Dont Occupy — Organize!
This is where I part company with at least one group of folks claiming to be part of the Occupy movement: the senseless and distasteful idea of "occupying" Iowa campaign offices. There have already been some scattered arrests but I don't think this part of the "movement" is going to go very far because it really makes absolutely NO sense. At least, I hope not. Indeed, I find it counter-productive and a rather piss-poor precedent.
I hate to sound like Jake Tapper, but even somebody as sympathetic as me cannot discern what the bottom-line point is of disrupting –albeit non-violently– the campaign operations of different candidates, including Barack Obama. From what I can make out through the haze is that the "occupiers" are either protesting the shallowness of American elections and/or are upset that the candidates won't heed their message so they are bringing the message to the candidates.

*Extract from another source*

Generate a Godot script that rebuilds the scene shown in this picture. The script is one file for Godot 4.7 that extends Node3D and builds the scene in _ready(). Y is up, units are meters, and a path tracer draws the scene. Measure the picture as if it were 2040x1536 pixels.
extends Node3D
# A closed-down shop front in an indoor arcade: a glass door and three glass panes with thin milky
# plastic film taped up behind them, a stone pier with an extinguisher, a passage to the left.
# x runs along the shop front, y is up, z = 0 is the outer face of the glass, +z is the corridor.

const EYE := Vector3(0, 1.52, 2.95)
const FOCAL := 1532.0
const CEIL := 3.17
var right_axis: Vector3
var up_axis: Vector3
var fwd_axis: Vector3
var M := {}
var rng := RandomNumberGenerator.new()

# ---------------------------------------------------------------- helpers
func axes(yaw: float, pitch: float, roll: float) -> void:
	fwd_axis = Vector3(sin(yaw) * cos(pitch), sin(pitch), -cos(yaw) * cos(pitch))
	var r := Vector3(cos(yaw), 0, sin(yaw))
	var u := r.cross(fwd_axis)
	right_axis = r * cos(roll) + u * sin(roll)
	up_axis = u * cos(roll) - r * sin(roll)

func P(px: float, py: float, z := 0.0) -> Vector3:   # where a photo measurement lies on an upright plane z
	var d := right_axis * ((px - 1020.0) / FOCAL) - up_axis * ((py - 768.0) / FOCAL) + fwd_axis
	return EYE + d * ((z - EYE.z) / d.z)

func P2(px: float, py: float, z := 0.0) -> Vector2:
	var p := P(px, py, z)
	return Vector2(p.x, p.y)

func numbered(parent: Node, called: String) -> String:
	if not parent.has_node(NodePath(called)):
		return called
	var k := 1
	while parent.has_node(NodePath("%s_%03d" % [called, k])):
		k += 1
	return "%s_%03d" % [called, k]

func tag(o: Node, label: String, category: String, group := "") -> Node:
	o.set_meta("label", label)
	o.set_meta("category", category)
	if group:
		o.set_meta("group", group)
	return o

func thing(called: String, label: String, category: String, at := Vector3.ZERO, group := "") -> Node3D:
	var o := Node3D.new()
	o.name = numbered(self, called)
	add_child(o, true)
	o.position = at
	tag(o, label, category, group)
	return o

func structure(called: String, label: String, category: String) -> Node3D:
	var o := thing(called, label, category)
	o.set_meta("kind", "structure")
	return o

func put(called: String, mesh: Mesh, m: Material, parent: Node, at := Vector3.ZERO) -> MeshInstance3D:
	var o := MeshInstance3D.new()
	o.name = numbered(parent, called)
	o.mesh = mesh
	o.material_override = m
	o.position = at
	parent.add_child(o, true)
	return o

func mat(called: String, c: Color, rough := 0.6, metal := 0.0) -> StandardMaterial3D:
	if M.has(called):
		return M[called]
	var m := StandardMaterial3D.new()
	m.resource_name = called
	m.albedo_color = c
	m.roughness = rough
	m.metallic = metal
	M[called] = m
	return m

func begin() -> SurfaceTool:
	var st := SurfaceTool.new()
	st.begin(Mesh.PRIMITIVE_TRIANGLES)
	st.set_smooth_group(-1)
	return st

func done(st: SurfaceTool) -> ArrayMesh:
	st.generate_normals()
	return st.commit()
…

Or is there something I am missing?
I have a question: if elections are shallow and the candidates are deaf, then why bother with them at all? Why not bring your message directly to the people? As the campaigns themselves do, no matter how manipulative and cynical that message might be. And what is a more perfect place than Iowa? Here's a small state, flooded with campaigners and canvassers, and with a politically engaged populace which — from my long experience there– sorta likes all the attention the caucuses bring them. This is a population that is not only accessible, but also quite open to retail politicking. If you knock on their door, there is a good chance they will listen. If you hold a town hall on a Wednesday night in Indianola, they might just show up.
(Indeed, one of the most vivid moments I experienced during the 2008 Iowa caucus campaign was a Joe Biden meeting held on a freezing Friday night, the day after Xmas, at the Elks lodge in Council Bluffs, Iowa. Biden's staff consisted of his brother and one other young volunteer. Never at a loss of words, Biden stood there for 2 hours and took quite complex questions on foreign policy, no less, from the parka-clad locals. I'm no big fan of Biden's but it sure was a reassuring moment to see guys in jeans and John Deere caps dialogue with the future V.P. about Pakistan and the Palestinians).
Hundreds, thousands of volunteers– mostly Republicans– are gong door to door as I write this bringing all sorts of cockamamie messages into many more times the number of living rooms and kitchens. Why can't the Occupy folks do the same? I could be snarky and say they can't because they themselves are not sure what the concrete message is. Talking about inequality and the 99% are not enough. To be politically serious, you must propose concrete actions that people should take and I'm not sure at all that Occupy has a clue what that might be.
I don't purport to have the recipe either, but then again I am not occupying anybody's campaign office. But whatever the message is, shouldn't the Occupy folks be organizing the 99% around these issues rather than claiming, rather falsely, that they are the embodiment of the 99%? If pudonk, doomed candidates from Santorum to Gingrich to Bachmann along with interest groups from the NRA to home-schoolers can turn out volunteers to go door-to-door throughout Iowa, can't the so-called 99 percenters do likewise?
By staging small, disruptive demos in and around campaign headquarters all these folks to is tick people off and demonstrate in full living color their relative impotence (and their rather anemic numbers).
I also said above that I find this to be a somewhat alarming precedent. Look, I know very what a circus these caucuses and much of these elections are at their core. Does someone have, however, a better idea? Excuse me for being a sap, but I find the campaigning and electoral process to be a rather sacred (if corrupted) part of democracy. If you don't like what the other side is doing, or saying or if you don't like any of the sides, fine by me. Then, it seems, your job would be to out-organize them, to being a message that more deeply engages them than the hooey we hear at the hollow town halls and in the attack ads. But what you DO NOT do is interfere with the citizens' rights to organize and campaign, no matter how far their heads might be up their asses.
If there were no Occupy movement at the moment (and there might not be), how many liberals and lefties would feel OK about right-to-lifers and gun-rights people occupying the campaign offices of Democratic candidates?
This is a moment in history when Republicans are undertaking an unprecedented effort to block voter participation and discourage civic activism. The last thing we need right now is to have folks from Occupy aiding their cause by clogging up campaign offices. Bad, bad idea.